Pros: Long term offline storage, Minimal $, can query historical data.
Cons: Log shipper installation.
Ship Nginx logs to a log analytics tool like ELK, Splunk, etc for realtime analysis.
Pros: Log based alerting, faster adhoc search.
Cons: Log shipper installation, more $$ and the headache of managing a managed service.
Each option has its place depending on how fast / permanent you want your results to be. In my case, I just wanted to know rough numbers till I implemented option-2 - so we will go with the option-1 - analyze live traffic locally.
An easy way to accomplish this is to take a tcpdump of the traffic during peak hours and do simple math on it.
tcpdump -A -vvv -nli any '(port 8080) and (length > 74)' -s 0 -w - 2>/dev/null | strings | grep -A10 HTTP | grep Content-Length > /tmp/content-lengths.txt
This dumps lines in the following format:
Content-Length: 222
Content-Length: 124
.
.
Find max content length
cat /tmp/content-lengths.txt | cut -f2 -d':' | tr -d ' ' | sort -nr | head -1
Find min content length
cat /tmp/content-lengths.txt | cut -f2 -d':' | tr -d ' ' | sort -n | head -1
Find average content length
total_size=$(cat /tmp/content-lengths.txt | cut -f2 -d':' | tr -d ' ' | paste -sd+ | bc)
total_lines=$(wc -l /tmp/content-lengths.txt | awk '{ print $1 }')
echo "scale=2; $total_size / $total_lines" | bc
Find P50
cat /tmp/content-lengths.txt | cut -f2 -d':' | tr -d ' ' | sort -n > /tmp/content-distribution.txt
total_lines=$(wc -l /tmp/content-lengths.txt | awk '{ print $1 }')
target_percentile=50
target_line=$(echo "$target_percentile * $total_lines / 100" | bc)

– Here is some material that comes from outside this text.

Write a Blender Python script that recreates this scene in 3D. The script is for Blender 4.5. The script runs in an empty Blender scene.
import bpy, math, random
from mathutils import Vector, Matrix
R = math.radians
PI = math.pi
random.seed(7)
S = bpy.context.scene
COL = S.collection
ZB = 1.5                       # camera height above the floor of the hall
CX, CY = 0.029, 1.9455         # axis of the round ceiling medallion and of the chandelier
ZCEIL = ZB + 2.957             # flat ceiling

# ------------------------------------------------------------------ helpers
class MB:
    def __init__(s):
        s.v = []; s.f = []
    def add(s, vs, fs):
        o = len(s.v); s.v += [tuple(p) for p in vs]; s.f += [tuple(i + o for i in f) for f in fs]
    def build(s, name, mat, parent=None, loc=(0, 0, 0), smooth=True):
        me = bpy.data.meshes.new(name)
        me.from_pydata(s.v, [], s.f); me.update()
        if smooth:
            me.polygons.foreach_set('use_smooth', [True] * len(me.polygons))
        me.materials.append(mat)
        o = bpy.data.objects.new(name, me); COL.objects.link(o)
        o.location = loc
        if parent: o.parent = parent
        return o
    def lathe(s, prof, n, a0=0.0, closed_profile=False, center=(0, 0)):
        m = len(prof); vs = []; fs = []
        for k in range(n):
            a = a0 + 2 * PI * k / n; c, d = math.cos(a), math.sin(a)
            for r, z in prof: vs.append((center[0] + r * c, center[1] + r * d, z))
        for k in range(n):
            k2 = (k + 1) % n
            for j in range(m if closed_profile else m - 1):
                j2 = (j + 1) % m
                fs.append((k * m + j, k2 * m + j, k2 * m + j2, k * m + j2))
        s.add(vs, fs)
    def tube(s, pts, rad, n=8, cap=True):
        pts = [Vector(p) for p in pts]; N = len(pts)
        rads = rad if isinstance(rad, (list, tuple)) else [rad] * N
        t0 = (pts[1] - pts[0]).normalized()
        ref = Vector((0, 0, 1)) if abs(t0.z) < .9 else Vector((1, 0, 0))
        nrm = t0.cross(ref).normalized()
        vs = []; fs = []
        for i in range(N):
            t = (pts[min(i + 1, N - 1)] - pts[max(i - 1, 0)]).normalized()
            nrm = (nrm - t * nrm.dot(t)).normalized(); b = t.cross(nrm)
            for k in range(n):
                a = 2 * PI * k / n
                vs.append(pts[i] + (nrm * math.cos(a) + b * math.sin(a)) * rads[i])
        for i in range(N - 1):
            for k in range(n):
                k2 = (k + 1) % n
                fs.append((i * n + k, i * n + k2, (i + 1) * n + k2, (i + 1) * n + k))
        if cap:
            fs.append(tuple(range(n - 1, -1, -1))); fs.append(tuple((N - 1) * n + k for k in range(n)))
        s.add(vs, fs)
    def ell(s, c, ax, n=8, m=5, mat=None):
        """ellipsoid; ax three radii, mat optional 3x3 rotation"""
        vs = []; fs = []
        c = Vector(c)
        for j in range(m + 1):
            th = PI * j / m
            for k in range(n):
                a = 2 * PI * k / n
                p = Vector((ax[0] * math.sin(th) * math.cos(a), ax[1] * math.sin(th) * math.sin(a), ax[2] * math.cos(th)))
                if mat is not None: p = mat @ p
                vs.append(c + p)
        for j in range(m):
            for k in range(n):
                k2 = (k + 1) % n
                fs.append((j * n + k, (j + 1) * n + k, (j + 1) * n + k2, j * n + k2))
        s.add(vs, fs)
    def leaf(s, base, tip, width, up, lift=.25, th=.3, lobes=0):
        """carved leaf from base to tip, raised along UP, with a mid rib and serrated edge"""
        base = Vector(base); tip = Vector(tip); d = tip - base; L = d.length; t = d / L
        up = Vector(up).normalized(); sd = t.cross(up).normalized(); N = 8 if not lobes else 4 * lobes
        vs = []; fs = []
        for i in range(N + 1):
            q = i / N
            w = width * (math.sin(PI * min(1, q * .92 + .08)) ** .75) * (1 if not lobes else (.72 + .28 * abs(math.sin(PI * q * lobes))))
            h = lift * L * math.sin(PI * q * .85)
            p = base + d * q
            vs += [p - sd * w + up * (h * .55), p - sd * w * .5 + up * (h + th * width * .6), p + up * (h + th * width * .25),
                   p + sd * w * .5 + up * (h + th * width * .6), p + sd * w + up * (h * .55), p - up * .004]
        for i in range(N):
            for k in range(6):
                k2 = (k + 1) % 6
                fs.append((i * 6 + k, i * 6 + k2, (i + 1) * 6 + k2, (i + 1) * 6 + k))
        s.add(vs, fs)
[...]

sed -n ${target_line}p /tmp/content-distribution.txt
The above calculation assumes that number of lines captured > 100.
For getting P99 - replace target_percentile
with the right number.
If this isn’t enough and you still crave for fancy graphs showing a list of percentiles, use /tmp/content-length-distribution.txt
and power it up with termgraph and a simple shell script - saurabh-hirani/bin/percentile.sh which takes an input list of percentiles, calculates their values and feeds it to termgraph.

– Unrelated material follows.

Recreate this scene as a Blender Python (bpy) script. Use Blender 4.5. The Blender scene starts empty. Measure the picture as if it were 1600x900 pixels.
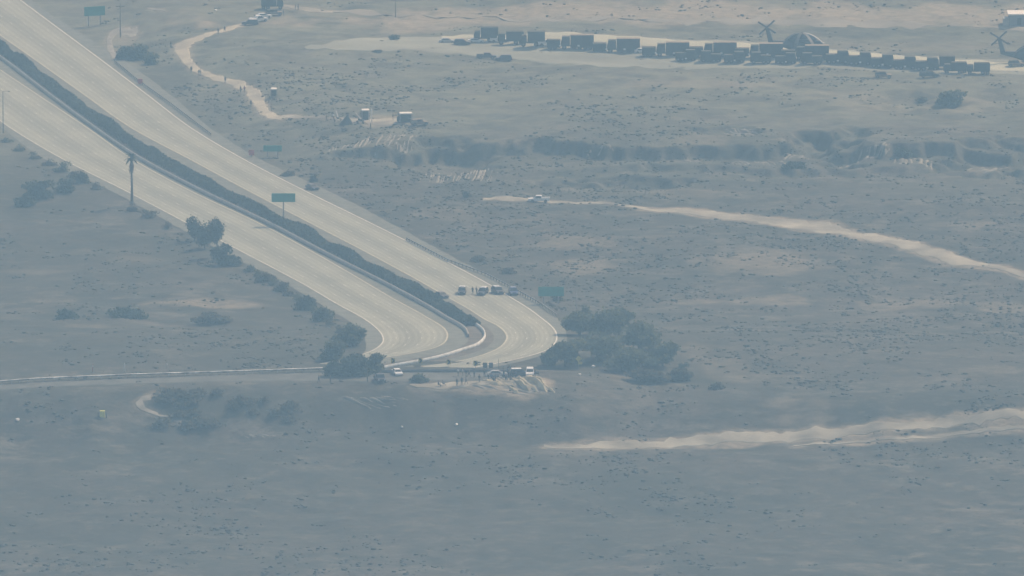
import bpy, math, random
import numpy as np
from mathutils import Vector, Matrix

R = math.radians
rnd = random.Random(11)
rng = np.random.default_rng(11)
SC = bpy.context.scene
COL = SC.collection

# ------------------------------------------------------------------ camera
TH = R(10.0); HC = 455.0; DC = HC / math.tan(TH); F = 16220.0
cam_d = bpy.data.cameras.new("camera"); cam = bpy.data.objects.new("camera", cam_d); COL.objects.link(cam)
cam.location = (0, -DC, HC); cam.rotation_euler = (math.pi / 2 - TH, 0, 0)
cam_d.sensor_width = 36; cam_d.lens = 36 * F / 1600
cam_d.clip_start = 5; cam_d.clip_end = 40000
SC.camera = cam
# ------------------------------------------------------------------ sky, sun, exposure
SUN_EL, SUN_AZ = R(42), R(38)          # azimuth clockwise from +Y: the sun stands behind the scene, to the right
w = bpy.data.worlds.new("World"); SC.world = w; w.use_nodes = True
nt = w.node_tree; bg = nt.nodes["Background"]
sky = nt.nodes.new("ShaderNodeTexSky"); sky.sky_type = 'NISHITA'; sky.sun_disc = False
sky.sun_elevation = SUN_EL; sky.sun_rotation = SUN_AZ; sky.dust_density = 2.0; sky.air_density = 1.2
nt.links.new(sky.outputs[0], bg.inputs[0]); bg.inputs[1].default_value = 0.12
sl = bpy.data.lights.new("sun", 'SUN'); sl.energy = 4.2; sl.angle = R(0.6); sl.color = (1.0, 0.93, 0.8)
sun = bpy.data.objects.new("sun", sl); COL.objects.link(sun)
sd = Vector((math.sin(SUN_AZ) * math.cos(SUN_EL), math.cos(SUN_AZ) * math.cos(SUN_EL), math.sin(SUN_EL)))
sun.rotation_euler = sd.to_track_quat('Z', 'Y').to_euler(); sun.location = (300, 300, 400)
SC.view_settings.view_transform = 'Standard'; SC.view_settings.look = 'None'
SC.view_settings.exposure = 0.0; SC.view_settings.gamma = 1.0
SC.cycles.filter_width = 1.5; SC.cycles.volume_bounces = 0; SC.cycles.max_bounces = 4; SC.cycles.diffuse_bounces = 2
HAZE_DENSITY = 0.00028; HAZE_COLOR = (0.39, 0.68, 0.97)

# ------------------------------------------------------------------ helpers: noise, rays, meshes
TAB = rng.random((256, 256))
def vnoise(x, y, s=0):
    x = np.asarray(x, float) + 37.7 * s + 1000.3; y = np.asarray(y, float) + 91.3 * s + 1000.7
    xi = np.floor(x).astype(int); yi = np.floor(y).astype(int)
    fx = x - xi; fy = y - yi
    fx = fx * fx * (3 - 2 * fx); fy = fy * fy * (3 - 2 * fy)
    a = TAB[xi % 256, yi % 256]; b = TAB[(xi + 1) % 256, yi % 256]
    c = TAB[xi % 256, (yi + 1) % 256]; d = TAB[(xi + 1) % 256, (yi + 1) % 256]
    return (a * (1 - fx) + b * fx) * (1 - fy) + (c * (1 - fx) + d * fx) * fy - 0.5
def fbm(x, y, s=0, o=3):
    t = 0; a = 1.0
    for k in range(o):
        t = t + a * vnoise(x * 2 ** k, y * 2 ** k, s + k); a *= 0.5
    return t
def smooth(t):
    t = np.clip(t, 0, 1); return t * t * (3 - 2 * t)

def base(X, Y):
    X = np.asarray(X, float); Y = np.asarray(Y, float)
    rise = 9 * smooth((-Y - 10) / 140)
    fade = 1 - smooth((X - 6) / 30)
    ye = -178 + 0.16 * np.minimum(X + 45, 0)
    s = ye - Y
    s2 = s + 7 * vnoise(X / 14, Y / 40, 5) + 3 * vnoise(X / 4, Y / 20, 6)
    top = 9 + 2.5 * fade
    return (rise + 2.5 * fade * smooth((s + 15) / 15) - (top - 2.5) * smooth((s2 - 14) / 36) - 2.5 * smooth((s - 50) / 80))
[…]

cat /tmp/content-length-distribution.txt | ./percentile.sh $(seq 1 10 | while read p; do echo "$p * 10" | bc; done) | termgraph
You can also increase the granularity of percentiles by increasing the list of inputs to percentile.sh
cat /tmp/content-length-distribution.txt | ./percentile.sh $(seq 1 20 | while read p; do echo "$p * 5" | bc; done) | termgraph
If you want to try out the above commands by generating sample data, follow these steps:
Start a python server in terminal-1
python -m http.server 8080
Send POST traffic of varying content lengths to it in terminal-2 with max content lenght capped at 1 KB:
while : ; do curl --location --request POST 'http://localhost:8080' --data-raw "$(cat /dev/urandom | tr -dc 'a-z0-9' | fold -w $(shuf -i 100-1024 -n 1) | head -1)"; sleep 0.1; done
Analyze the traffic in terminal-3 (to be run as root)
tcpdump -A -vvv -nli any '(port 8080) and (length > 74)' -s 0 -w - 2>/dev/null | strings | grep -A10 HTTP | tee /tmp/content-lengths.txt
Run for a minute or so to capture the data and run the above calculations.
Another interesting part is that we can use the same filters with a minor tweak to get per endpoint stats i.e.
tcpdump -A -vvv -nli any '(port 8080) and (length > 74)' -s 0 -w - 2>/dev/null | strings | grep -A10 HTTP
output is
POST /endpoint1/prometheus/write HTTP/1.1
Host: localhost:8080
User-Agent: curl/7.68.0
Accept: */*
Content-Length: 718
.
.
.
Because POST /endpoint1/prometheus/write
and Content-Length
have 3 lines between them, I could do the following to filter the right endpoint headers:
tcpdump -A -vvv -nli any '(port 8080) and (length > 74)' -s 0 -w - 2>/dev/null | strings | grep -A10 HTTP | grep -A3 "POST /endpoint2"
That’s about it!
It is worth mentioning that along with sed, grep, awk, we have friends like fold, shuf to help us out in times of need.